How easy it is for us to get away from the heart of how things were meant o be.  We, who claim to know Jesus and do things in his name, must seem very strange to him.  The incredible irony is that we oftentimes exhibit the exact sane actions and motives that caused a spike in Jesus’ blood pressure back in his day.  We, whoi claim to know the Father today, are also getting it wrong.  The world around us doesn’t have a problem with Jesus, most of the time it is his followers they have a problem with.  David Kinnaman  of the Barna Group (Barna Group, “Christians: More like Jesus or Pharisees?” June 3, 2013)  did a research project with the goal of assessing self-identified Christians to determine if their attitudes  and actions toward other people are more like Jesus or the Pharisees.  He said, “our intent was to create some new discussion about the intangible aspects of following and representing Jesus.”  They tried to identify qualities of Jesus, such as empathy, love and faith – or the “resistance to such ideals in the form of self-focused hypocrisy.”

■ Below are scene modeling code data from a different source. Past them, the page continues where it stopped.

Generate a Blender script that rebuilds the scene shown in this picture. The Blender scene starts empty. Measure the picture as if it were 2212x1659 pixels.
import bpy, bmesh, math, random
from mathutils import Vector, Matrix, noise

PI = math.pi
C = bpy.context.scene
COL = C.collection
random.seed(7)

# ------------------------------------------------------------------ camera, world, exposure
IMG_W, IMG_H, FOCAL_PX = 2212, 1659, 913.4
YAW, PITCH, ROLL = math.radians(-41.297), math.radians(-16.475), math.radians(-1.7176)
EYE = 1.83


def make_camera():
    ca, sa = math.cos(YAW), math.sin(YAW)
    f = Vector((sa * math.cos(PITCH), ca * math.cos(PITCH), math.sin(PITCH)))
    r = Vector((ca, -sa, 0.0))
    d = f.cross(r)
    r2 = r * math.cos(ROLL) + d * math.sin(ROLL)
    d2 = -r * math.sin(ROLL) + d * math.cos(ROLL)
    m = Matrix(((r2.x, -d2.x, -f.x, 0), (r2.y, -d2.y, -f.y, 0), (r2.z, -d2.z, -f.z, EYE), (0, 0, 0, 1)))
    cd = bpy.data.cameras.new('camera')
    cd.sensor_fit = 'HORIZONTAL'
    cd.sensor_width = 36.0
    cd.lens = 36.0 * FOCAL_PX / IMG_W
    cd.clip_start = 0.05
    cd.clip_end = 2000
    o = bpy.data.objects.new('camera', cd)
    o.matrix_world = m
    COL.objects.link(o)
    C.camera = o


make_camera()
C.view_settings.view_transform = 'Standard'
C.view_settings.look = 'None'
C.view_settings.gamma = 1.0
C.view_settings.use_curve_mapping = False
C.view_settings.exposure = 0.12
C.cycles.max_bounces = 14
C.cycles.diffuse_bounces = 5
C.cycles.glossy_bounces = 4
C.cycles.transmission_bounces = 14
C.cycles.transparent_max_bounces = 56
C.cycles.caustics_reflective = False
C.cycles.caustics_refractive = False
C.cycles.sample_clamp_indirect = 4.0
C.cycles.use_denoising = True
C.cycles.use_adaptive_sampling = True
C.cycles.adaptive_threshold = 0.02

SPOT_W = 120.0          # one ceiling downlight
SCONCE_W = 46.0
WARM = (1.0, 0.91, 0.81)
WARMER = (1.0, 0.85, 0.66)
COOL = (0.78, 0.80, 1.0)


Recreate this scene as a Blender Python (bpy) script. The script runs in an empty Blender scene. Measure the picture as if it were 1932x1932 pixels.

Curious?  He found that 51% of Christians identified themselves more strongly on the Pharisee side, while only 14% (one out of 7) seemed to represent actions and attitudes consistent with Jesus, as identified by the Barna group.  There is a bumper sticker that sarcastically cries, “Lord save us from your followers.”  Think about this.  Jesus would have the same sticker.  “YHWH, save me from your followers.”  It wouldn’t have mattered though, these “followers” ended up killing Him.   The people yelling “crucify him” were His people.  They were rejecting the idea of God’s love and Jesus knew it was going to happen, he ven asked God to forgive them while he was hanging on the cross.  These attitudes must have made Him very mad.

 

Where are our attitudes?  Are we aligned with Jesus or Pharisee’s?